Subscribe to this blog's feed
ATOM | RSS
[What is this?]
Written by Nique Sanders | Webtic Internet Consultancy
Powered by
Movable Type 4.1
Creative Commons License
This weblog is licensed under a Creative Commons License.
Performancing

« Searching the World Wide Web: a basic tutorial | Main | Information aesthetics »

Ethische vragen bij het verschijnsel digitale kloof

De digitale kloof bekeken vanuit verschillende perspectieven

In mijn onderzoek naar het fenomeen digitale kloof is het me opgevallen dat er enorm veel informatie over te vinden is. Maar dat er maar weinig vanuit ethisch standpunt naar gekeken wordt. De algemeen heersende opvatting is dat het iets is dat uitgebannen dient te worden. Uitgaande van een kennismaatschappij waarin techniek een toenemende rol speelt lijkt het een logische gedachtengang. Maar wat als iemand aan de discussie zou deelnemen wiens leven spiritueel gericht is. Kijkende vanuit niet- westerse filosofieën zoals bijvoorbeeld het boedhisme of een chinese, heeft het dichten van de digitale kloof dan eenzelfde prioriteit? Ik wil in dit werkstuk geen antwoord geven op het feit of de digitale kloof gedicht moet worden. Dat neem ik als gegeven aan. Vanuit deontologisch oogpunt kun je je de vraag stellen of het een plicht is om eerst aan het recht op voedsel te voldoen. Ervoor te zorgen dat er aan de primaire levensbehoefte zoals voedsel, kleding en onderdak van de mens voldaan is alvorens er aan het recht op informatie en daaraan gerelateerd de digitale kloof voldaan kan worden. Ik ben van mening dat het een prima samengaat met het ander. Juist door het beschikken over informatie kunnen de primaire levensbehoefte effectiever voldaan worden. Denk bijvoorbeeld aan de informatie hoe je zonder dure commerciële chemische bestrijdingsmiddelen je eigen gewassen kunt beschermen.
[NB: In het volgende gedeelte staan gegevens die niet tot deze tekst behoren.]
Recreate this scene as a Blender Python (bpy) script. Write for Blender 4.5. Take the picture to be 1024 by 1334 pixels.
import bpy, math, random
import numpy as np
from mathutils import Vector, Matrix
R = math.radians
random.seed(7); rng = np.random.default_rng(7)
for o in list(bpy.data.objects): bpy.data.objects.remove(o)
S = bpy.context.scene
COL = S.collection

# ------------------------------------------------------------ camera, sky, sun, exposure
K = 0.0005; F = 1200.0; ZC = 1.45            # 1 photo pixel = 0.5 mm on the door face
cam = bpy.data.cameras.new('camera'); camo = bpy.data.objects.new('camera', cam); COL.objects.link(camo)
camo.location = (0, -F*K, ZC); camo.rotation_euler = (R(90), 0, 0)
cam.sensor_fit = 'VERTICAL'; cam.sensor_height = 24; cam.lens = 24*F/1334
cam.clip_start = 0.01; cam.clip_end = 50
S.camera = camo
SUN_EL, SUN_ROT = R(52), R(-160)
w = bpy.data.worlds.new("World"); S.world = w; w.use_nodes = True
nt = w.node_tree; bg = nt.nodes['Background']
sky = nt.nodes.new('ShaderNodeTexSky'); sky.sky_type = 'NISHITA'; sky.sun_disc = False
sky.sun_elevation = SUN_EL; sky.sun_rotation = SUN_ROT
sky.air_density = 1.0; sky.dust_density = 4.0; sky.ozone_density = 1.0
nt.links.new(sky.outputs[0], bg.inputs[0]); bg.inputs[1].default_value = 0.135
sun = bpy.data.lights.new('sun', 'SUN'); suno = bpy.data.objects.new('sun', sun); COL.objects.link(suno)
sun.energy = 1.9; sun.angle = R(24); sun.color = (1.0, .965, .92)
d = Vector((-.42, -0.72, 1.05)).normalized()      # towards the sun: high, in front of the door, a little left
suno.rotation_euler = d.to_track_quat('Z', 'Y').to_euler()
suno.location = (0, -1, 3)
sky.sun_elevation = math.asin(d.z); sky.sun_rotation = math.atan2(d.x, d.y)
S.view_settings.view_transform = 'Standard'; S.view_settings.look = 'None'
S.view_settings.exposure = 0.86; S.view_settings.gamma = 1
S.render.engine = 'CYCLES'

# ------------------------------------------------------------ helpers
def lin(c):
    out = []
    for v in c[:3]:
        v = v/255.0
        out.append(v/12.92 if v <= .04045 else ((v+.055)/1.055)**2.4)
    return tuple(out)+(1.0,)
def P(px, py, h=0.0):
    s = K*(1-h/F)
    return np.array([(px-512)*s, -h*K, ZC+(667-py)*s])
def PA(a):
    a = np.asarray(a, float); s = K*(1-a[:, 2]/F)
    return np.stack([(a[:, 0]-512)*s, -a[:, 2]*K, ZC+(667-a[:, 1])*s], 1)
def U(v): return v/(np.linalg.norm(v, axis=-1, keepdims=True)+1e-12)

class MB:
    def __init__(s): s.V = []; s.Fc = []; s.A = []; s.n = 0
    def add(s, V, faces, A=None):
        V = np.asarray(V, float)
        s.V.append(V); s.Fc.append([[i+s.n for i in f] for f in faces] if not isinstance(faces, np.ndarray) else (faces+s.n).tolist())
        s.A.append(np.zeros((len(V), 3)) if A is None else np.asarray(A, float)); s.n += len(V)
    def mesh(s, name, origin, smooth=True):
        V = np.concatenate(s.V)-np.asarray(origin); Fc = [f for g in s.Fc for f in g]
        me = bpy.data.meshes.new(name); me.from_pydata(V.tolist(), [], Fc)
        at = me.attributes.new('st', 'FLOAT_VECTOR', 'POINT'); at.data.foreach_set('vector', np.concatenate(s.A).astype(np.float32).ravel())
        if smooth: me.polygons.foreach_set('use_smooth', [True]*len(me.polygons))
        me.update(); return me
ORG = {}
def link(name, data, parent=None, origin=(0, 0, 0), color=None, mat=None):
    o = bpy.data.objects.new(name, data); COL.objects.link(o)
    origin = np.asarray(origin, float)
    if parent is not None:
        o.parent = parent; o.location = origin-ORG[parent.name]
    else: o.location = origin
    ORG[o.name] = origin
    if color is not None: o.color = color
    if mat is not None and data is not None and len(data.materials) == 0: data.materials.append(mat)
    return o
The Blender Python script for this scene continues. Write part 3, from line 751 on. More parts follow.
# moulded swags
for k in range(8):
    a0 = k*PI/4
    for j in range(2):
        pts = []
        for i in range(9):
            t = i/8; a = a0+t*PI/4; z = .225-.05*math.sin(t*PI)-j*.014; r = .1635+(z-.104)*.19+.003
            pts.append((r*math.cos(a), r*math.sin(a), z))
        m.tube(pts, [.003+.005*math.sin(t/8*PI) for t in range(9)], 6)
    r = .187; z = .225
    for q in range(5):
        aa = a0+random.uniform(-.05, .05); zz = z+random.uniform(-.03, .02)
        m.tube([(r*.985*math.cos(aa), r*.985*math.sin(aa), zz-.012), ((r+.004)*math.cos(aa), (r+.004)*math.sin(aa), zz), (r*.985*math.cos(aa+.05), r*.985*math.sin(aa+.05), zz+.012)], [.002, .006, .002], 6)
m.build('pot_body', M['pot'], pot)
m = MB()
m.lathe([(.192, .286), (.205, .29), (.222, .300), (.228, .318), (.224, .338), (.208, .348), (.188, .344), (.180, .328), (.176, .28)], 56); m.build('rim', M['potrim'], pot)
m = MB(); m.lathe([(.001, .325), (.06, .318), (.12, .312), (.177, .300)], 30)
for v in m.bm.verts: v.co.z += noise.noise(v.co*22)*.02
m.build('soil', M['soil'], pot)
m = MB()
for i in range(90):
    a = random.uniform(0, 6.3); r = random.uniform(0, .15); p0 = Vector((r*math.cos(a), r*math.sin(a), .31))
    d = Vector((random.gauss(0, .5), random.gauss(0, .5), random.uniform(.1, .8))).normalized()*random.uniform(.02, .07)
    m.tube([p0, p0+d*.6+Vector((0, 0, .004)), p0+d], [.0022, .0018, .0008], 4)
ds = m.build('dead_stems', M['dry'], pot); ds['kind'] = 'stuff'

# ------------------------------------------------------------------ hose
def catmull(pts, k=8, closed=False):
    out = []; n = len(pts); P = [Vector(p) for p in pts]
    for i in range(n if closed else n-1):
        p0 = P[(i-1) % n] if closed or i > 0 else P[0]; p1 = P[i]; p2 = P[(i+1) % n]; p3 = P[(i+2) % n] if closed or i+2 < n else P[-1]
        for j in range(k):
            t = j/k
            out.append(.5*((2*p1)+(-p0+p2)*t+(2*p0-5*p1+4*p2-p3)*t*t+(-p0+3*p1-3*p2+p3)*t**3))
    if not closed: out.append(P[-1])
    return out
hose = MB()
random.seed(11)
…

Of hoe je een irrigatiesysteem zou kunnen opzetten. Ik wil vooral proberen om in het kort het filosofische gebied rond de digitale kloof te bekijken door een paar vragen de revue te laten paseren. Vragen zoals: Wat zouden we moeten doen, als we al wat moeten doen, om de digitale kloof te dichten? Wat is de beste manier om een informatiemaatschappij te creëren die ethisch verantwoord is?

Welke feiten zijn relevant?

De term digitale kloof beschrijft de kloof in toegang tot digitale informatie door een verschil in vaardigheden om deze informatie te vinden en te verwerken en in de hard-, software en connectiviteit nodig om de informatie te kunnen bereiken.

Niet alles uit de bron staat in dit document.